LitStack Review: The Laura Line by Crystal Allen

The Laura Linelaura line
by Crystal Allen
HarperCollins Children’s Books
ISBN: 978-0-06-199274-2

 

Middle grade fiction author Crystal Allen has recently released her second novel entitled The Laura Line. Laura Dyson and her best friend Sage seem to be the misfits at Royal Middle School. They are teased by the popular kids, especially because of their weight. The girls take pride in their appearance and fashion sense – Laura dreams of someday becoming a runway model – but they are nonetheless self-conscious and struggle with self-esteem.

Laura’s parents are in the army reserves. When they have to leave for two weeks of training, Laura must stay at her grandmother’s country home. Laura decidedly does not want to go, but she has no choice and reluctantly packs her bags. On the property of Grandma’s farm sits a historic shack that holds Laura’s family history. Laura calls it a “slave shack” and is appalled by what it symbolizes to her. She’s embarrassed that some of her ancestors were slaves and refuses to step foot into the structure. She doesn’t understand why her mother and grandmother insist on speaking with love and pride about “The Laura Line.” For nine generations, every firstborn daughter was named Laura, and given a unique middle name. But Laura Eboni wants nothing to do with the shack or the long row of crosses in the small cemetery nearby.

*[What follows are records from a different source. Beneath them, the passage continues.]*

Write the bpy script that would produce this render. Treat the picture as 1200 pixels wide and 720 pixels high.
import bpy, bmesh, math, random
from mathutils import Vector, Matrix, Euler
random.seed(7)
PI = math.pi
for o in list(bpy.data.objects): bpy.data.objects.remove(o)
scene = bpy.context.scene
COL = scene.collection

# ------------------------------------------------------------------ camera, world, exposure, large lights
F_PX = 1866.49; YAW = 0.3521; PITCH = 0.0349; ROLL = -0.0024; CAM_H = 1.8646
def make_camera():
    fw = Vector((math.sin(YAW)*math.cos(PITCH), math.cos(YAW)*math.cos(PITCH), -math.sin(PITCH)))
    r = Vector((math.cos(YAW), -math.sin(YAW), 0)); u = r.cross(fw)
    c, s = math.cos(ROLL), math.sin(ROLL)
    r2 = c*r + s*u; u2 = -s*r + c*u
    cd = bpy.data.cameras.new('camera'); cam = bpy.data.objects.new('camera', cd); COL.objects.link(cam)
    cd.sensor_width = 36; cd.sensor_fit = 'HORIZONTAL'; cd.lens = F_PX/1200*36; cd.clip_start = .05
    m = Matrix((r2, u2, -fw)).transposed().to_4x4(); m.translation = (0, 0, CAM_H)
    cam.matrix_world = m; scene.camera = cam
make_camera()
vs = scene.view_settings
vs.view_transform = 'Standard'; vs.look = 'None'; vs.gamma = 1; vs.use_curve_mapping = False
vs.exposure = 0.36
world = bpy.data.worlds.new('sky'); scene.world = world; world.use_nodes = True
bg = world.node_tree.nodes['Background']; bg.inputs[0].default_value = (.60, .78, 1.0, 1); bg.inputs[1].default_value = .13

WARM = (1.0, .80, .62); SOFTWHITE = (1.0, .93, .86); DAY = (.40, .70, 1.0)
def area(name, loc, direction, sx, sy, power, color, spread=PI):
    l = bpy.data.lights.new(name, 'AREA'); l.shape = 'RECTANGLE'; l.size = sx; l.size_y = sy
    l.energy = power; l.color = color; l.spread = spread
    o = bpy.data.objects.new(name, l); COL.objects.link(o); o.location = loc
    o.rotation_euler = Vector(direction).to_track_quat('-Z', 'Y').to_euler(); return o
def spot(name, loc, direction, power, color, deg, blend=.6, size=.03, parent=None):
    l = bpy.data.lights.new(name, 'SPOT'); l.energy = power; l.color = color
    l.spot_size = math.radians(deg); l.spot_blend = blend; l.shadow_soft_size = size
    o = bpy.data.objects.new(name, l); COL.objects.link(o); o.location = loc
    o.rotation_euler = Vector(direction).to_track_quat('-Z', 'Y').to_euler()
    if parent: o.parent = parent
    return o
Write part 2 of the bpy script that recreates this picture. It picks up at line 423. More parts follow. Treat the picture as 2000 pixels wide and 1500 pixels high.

Laura’s favorite pastime, next to swooning over classmate “hunky chunky” Troy, is playing and watching baseball. She’s an expert pitcher and throws baseballs to relieve stress. Laura and Grandma get along well, and Laura is touched when Grandma makes a concerted effort to learn everything she can about the sport of baseball.

In history class, Laura has been learning about slavery, specifically the story of the slave ship the Amistad. When her teacher Mrs. Jacobs, who happens to be best friends with Laura’s grandmother (Laura Lee), announces that the class will be taking a field trip to Grandma’s farm to visit the shack, Laura is mortified. She determines she must somehow put a stop to the trip. She fears the slave shack will only give her classmates more ammunition to taunt her. Here’s an excerpt from her conversation that evening with Grandma.

So you’re saying you’ll let me be the laughing-stock of my entire school? I mean, my classmates know what kind of brutal things happened during slavery. They also know cruel stuff happened inside slave shacks. And they’ll look at me like I’m crazy for keeping one. It’s as if we don’t care about how our ancestors were treated.”

 Grandma stands. “You don’t know the whole story, Baby Girl. It’s time to be proud of who you are.”

Meanwhile, Sage has been asked by the popular clique, the Pink Chips, to be a part of their group. She is flattered and doesn’t realize that the girls have ulterior motives and only want to use Sage for her photography and journalism skills.

When Laura hears her heartthrob Troy speak highly and respectfully of Laura’s great-grandmother, Laura Elaine and the Laura Line history, Laura becomes curious about what exactly is in that shack. She ventures inside and discovers a treasured ledger containing letters,   newspaper clippings, wedding and birth announcements, awards and ribbons – the history of her ancestors. She takes her time and reads each page, absorbing the importance of understanding where she came from so she can know who she is and better appreciate the unique and special person she is becoming.

Without giving away any more details of this wonderfully entertaining story, Laura ultimately learns that she comes from a lineage of outstanding women who all made a success of their lives through hard work and perseverance. Laura realizes that she, too, is amazing and can do anything she sets her mind to do. And also that is okay to make mistakes! When Laura admits her fear of failure to her grandmother, the wise elder Laura says . . .

Then you’ll fit right in with the rest of us. The ledger is full of failures as well as successes. If you study the ledger, you’ll begin to see our legacy. Each of us fell down at some point in our lives. But we always got back up. As long as you get up more times than you fall down, you’ll be a winner.”

The Laura Line is well-written with believable vernacular. I highly recommend it for readers of middle-grade fiction.